■ Exercise brief: Give back the full listing, character for character, with no pictures.

━━━━━━━━━━

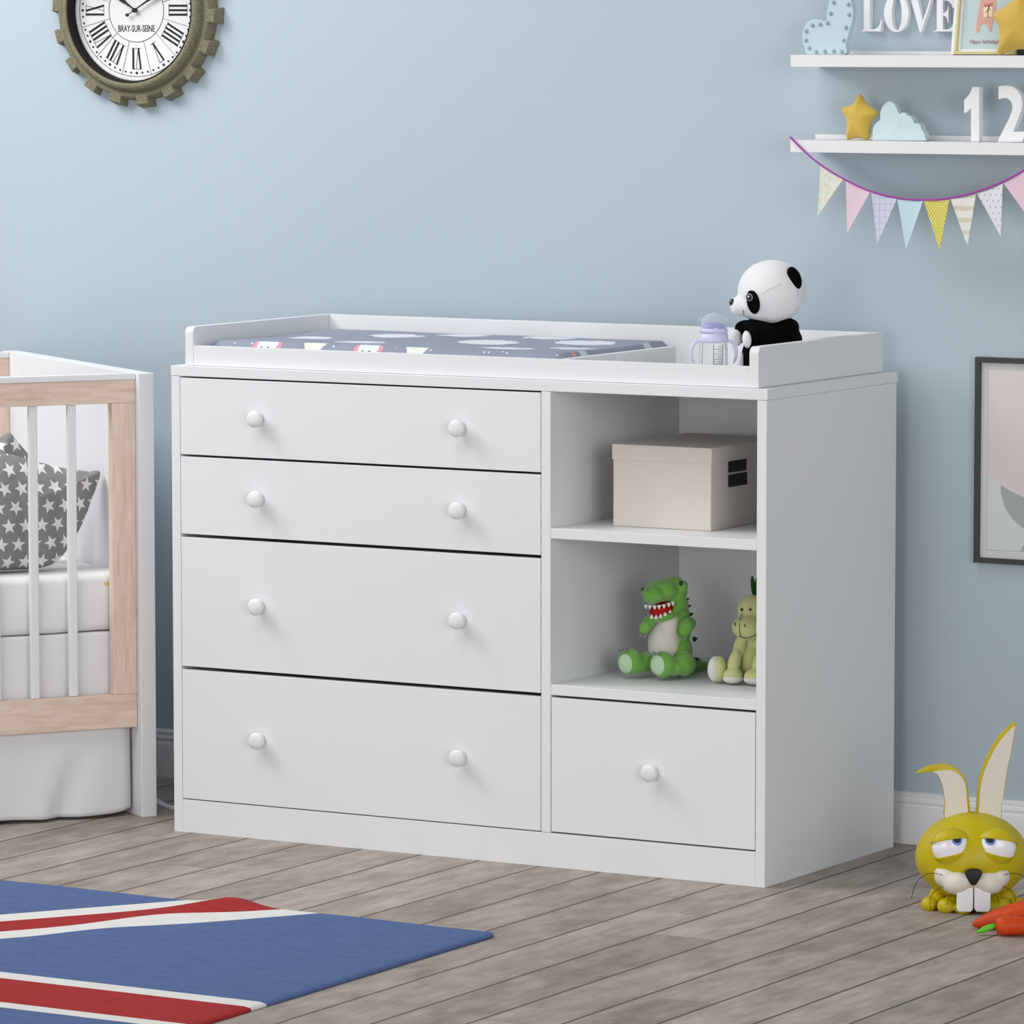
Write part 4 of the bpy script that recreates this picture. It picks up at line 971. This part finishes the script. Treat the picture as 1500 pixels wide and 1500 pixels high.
ear([(580, 680), (570, 590), (575, 500), (595, 400), (635, 295), (690, 200), (750, 130), (790, 95), (808, 98), (806, 120), (780, 270), (755, 400), (738, 520), (722, 600), (712, 690)],
    [(590, 685), (584, 590), (590, 500), (610, 410), (650, 310), (705, 215), (760, 150), (800, 115), (796, 150), (774, 280), (750, 400), (734, 520), (718, 600), (708, 690)], 'ear')

# --- carrots
org = mat('orange_carrot', rgb(206, 78, 20), .5, .3); lf = mat('green_leaf', rgb(92, 186, 40), .5, .3)
s = SH(org); x, y, z = s.xyz(); s.color(s.mix(s.noise(s.comb(x*1., y*.2, z), 160, 2), rgb(190, 54, 4), rgb(208, 74, 12)))
def carrot(loc, rz, L, R, lab, stem, pitch=0):
    t = thing('toy_carrot', lab, 'toy carrot', loc, rz, 'toy carrots beside the rabbit')
    M = Matrix.Rotation(-PI/2+pitch, 4, 'Y')   # axis along -x: tip to the left
    MP = Matrix.Rotation(-pitch, 4, 'Y')
    prof = [(0, 0), (R*.16, .003), (R*.42, L*.14), (R*.72, L*.38), (R*.93, L*.68), (R, L*.88), (R*.86, L*.97), (R*.45, L), (0, L*.985)]
    q = MB().lathe(prof, 28, MP @ Matrix.Rotation(PI/2, 4, 'Y')); q.build('root', org, t)
    q = MB()
    for a in stem: q.tube([MP @ Vector(p) for p in a], [.002, .0036, .0036, .0022], 8)
    q.build('leaf', lf, t)
p = at(1426, 1362, Z=.0); dxy = Vector((math.cos(YAW), math.sin(YAW), 0)); dv = Vector((-math.sin(YAW), math.cos(YAW), 0))
carrot(p+Vector((0, 0, .0062))+dv*.012-dxy*.002, YAW-.04, .125, .0262, 'orange toy carrot with pointed tip to the left, nearest the rabbit', (((.120, 0, .006), (.138, .004, .010), (.155, .006, .009), (.170, .010, .004)), ((.120, 0, 0), (.14, -.006, .004), (.155, -.012, .0), (.168, -.016, -.004))), .19)
p = at(1457, 1369, Z=.0)
carrot(p+Vector((0, 0, .0165))-dxy*(-.120)-dv*.012, YAW+PI, .120, .0160, 'orange toy carrot with green leaf end to the left, nearest the camera', (((.118, 0, 0), (.128, -.002, -.004), (.138, -.003, -.008), (.150, -.004, -.0115)), ((.118, -.004, .002), (.128, -.006, -.002), (.138, -.008, -.006), (.147, -.008, -.0115))))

━━━━━━━━━━

■ Full solution:
Write part 4 of the bpy script that recreates this picture. It picks up at line 971. This part finishes the script. Treat the picture as 1500 pixels wide and 1500 pixels high.
ear([(580, 680), (570, 590), (575, 500), (595, 400), (635, 295), (690, 200), (750, 130), (790, 95), (808, 98), (806, 120), (780, 270), (755, 400), (738, 520), (722, 600), (712, 690)],
    [(590, 685), (584, 590), (590, 500), (610, 410), (650, 310), (705, 215), (760, 150), (800, 115), (796, 150), (774, 280), (750, 400), (734, 520), (718, 600), (708, 690)], 'ear')

# --- carrots
org = mat('orange_carrot', rgb(206, 78, 20), .5, .3); lf = mat('green_leaf', rgb(92, 186, 40), .5, .3)
s = SH(org); x, y, z = s.xyz(); s.color(s.mix(s.noise(s.comb(x*1., y*.2, z), 160, 2), rgb(190, 54, 4), rgb(208, 74, 12)))
def carrot(loc, rz, L, R, lab, stem, pitch=0):
    t = thing('toy_carrot', lab, 'toy carrot', loc, rz, 'toy carrots beside the rabbit')
    M = Matrix.Rotation(-PI/2+pitch, 4, 'Y')   # axis along -x: tip to the left
    MP = Matrix.Rotation(-pitch, 4, 'Y')
    prof = [(0, 0), (R*.16, .003), (R*.42, L*.14), (R*.72, L*.38), (R*.93, L*.68), (R, L*.88), (R*.86, L*.97), (R*.45, L), (0, L*.985)]
    q = MB().lathe(prof, 28, MP @ Matrix.Rotation(PI/2, 4, 'Y')); q.build('root', org, t)
    q = MB()
    for a in stem: q.tube([MP @ Vector(p) for p in a], [.002, .0036, .0036, .0022], 8)
    q.build('leaf', lf, t)
p = at(1426, 1362, Z=.0); dxy = Vector((math.cos(YAW), math.sin(YAW), 0)); dv = Vector((-math.sin(YAW), math.cos(YAW), 0))
carrot(p+Vector((0, 0, .0062))+dv*.012-dxy*.002, YAW-.04, .125, .0262, 'orange toy carrot with pointed tip to the left, nearest the rabbit', (((.120, 0, .006), (.138, .004, .010), (.155, .006, .009), (.170, .010, .004)), ((.120, 0, 0), (.14, -.006, .004), (.155, -.012, .0), (.168, -.016, -.004))), .19)
p = at(1457, 1369, Z=.0)
carrot(p+Vector((0, 0, .0165))-dxy*(-.120)-dv*.012, YAW+PI, .120, .0160, 'orange toy carrot with green leaf end to the left, nearest the camera', (((.118, 0, 0), (.128, -.002, -.004), (.138, -.003, -.008), (.150, -.004, -.0115)), ((.118, -.004, .002), (.128, -.006, -.002), (.138, -.008, -.006), (.147, -.008, -.0115))))